Klitschko, who is a former world heavyweight boxing champion, told RFE/RL on December 31 that the opposition's next step will be a nationwide strike.

"And our next step -- just to remind you that we are peacefully protesting and everything we pursue will be done legally -- is to call for a national strike, an all-Ukrainian strike," Klitschko said.

"The first time it will last just for 5 minutes, then the next time for an hour, then for a day. With this we will demonstrate that we don't want to live or work under this government and by their rules."

Klitschko and other opposition leaders called for continued protests after the winter holidays at a weekly antigovernment rally that attracted tens of thousands of people on December 29 to Independence Square (the "Maidan") in Kyiv, which has been the hub of pro-EU protests for a month.

The protests that became known as "Euromaidan" erupted after President Viktor Yanukovych's government suspended talks on an Association Agreement with the EU last month.

In his interview with RFE/RL, Klitschko said he did not originally expect the number of pro-EU protesters to be as big as it was.

"Nobody expected huge numbers. Honestly, I myself didn't expect it," he said. "We thought maybe 50,000 or 100,000 will show up, but to imagine almost 1 million -- that is a substantial indicator."

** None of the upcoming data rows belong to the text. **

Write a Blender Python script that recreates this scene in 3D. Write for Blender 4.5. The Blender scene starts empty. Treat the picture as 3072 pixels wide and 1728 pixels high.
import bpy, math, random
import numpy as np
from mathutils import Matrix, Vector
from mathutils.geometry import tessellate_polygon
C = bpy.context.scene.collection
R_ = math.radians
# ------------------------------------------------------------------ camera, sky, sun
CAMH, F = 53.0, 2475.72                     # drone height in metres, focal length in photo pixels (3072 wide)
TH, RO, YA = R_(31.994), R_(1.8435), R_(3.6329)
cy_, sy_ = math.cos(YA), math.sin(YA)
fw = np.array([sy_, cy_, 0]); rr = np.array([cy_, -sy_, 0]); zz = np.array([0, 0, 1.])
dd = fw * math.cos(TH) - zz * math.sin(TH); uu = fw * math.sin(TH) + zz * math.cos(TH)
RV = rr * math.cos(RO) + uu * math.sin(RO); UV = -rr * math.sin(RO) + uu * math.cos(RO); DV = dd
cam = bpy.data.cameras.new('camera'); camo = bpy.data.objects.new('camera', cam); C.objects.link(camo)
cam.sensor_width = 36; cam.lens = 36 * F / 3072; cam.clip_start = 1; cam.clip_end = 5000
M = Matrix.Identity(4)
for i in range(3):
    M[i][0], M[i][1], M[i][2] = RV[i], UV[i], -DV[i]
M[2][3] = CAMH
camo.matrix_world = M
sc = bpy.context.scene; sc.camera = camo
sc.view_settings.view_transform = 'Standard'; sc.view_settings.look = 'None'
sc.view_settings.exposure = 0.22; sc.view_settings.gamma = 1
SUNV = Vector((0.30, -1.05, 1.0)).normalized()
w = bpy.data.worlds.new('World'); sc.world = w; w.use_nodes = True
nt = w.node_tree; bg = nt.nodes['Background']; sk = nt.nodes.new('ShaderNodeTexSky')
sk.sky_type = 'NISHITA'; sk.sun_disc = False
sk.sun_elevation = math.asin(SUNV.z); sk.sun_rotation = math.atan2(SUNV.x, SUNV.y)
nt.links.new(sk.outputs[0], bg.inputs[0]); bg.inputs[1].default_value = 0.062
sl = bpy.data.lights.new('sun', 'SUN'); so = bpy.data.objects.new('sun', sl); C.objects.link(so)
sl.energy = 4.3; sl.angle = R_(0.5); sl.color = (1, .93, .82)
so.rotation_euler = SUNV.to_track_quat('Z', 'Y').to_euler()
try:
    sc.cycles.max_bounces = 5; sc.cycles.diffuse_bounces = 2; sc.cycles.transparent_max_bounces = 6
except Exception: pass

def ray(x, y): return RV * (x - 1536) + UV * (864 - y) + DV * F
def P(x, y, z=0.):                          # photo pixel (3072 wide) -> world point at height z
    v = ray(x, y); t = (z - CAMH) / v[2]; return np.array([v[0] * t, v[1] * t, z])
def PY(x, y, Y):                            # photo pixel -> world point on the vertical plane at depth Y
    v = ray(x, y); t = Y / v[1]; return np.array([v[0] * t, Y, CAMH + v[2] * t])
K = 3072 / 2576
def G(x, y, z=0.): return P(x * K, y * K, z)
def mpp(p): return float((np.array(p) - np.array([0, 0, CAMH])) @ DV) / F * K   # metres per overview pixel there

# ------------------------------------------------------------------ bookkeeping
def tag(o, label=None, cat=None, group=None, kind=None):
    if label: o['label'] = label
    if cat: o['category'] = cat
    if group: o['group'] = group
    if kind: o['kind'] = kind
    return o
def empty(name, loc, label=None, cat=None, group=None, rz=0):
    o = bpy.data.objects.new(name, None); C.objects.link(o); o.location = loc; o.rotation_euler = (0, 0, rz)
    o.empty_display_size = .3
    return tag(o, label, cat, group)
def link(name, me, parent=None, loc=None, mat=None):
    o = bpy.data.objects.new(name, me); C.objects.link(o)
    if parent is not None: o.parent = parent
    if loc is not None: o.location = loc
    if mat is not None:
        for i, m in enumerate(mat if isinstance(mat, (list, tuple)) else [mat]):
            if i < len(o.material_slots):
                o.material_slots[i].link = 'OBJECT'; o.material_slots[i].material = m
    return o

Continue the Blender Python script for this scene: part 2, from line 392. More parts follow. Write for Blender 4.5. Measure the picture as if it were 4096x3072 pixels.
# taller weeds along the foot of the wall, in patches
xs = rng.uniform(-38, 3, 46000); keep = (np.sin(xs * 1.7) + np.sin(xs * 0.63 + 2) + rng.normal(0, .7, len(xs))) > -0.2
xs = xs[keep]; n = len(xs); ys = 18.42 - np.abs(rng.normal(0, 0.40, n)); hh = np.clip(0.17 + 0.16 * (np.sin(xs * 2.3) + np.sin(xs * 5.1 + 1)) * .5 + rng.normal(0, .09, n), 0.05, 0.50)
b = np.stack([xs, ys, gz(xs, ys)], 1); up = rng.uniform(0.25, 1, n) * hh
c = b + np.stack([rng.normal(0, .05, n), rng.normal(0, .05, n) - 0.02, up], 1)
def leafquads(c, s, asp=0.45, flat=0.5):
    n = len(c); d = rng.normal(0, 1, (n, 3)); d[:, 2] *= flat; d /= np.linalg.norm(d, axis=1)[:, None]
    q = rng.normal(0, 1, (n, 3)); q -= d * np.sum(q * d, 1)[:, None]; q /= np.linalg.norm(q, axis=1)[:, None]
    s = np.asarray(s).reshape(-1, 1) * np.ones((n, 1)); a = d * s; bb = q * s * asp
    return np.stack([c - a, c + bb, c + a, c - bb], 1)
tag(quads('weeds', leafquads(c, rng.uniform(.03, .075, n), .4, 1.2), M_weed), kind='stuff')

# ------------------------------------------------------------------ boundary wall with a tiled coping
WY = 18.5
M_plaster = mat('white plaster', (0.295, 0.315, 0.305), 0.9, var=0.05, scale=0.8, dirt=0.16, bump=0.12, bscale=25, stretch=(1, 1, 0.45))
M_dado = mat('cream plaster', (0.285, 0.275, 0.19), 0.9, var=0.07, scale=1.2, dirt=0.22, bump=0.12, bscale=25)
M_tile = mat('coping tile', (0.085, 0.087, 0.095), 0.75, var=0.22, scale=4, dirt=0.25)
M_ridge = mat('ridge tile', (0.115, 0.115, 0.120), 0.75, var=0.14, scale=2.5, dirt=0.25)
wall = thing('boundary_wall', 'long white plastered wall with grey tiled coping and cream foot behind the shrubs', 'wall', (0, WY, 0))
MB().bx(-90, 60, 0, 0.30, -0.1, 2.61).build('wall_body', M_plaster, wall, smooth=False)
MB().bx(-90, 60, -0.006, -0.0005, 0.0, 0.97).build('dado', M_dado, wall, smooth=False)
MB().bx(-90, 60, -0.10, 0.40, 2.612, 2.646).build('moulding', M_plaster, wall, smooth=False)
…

Asked how long the pro-EU protests will last, Klitschko compared the demonstrations with a boxing match.

"It's like in boxing, when you wish to knock out your rival with the first punch. But sometimes your rival is very strong and you need to stay fit during the first, second, third, or even for all 12 rounds. Nobody knows," he said. "When you start fighting, you don't know how long the fight will last."

Klitschko also said that Ukraine's current government had to be changed in order not to have political prisoners like former Prime Minister Yulia Tymoshenko, who is serving a seven-year term for abuse of office, a charge that she denies and claims is politically motivated.

Klitschko, who previously announced his intention to run for president in 2015, added that the opposition will have a single presidential candidate.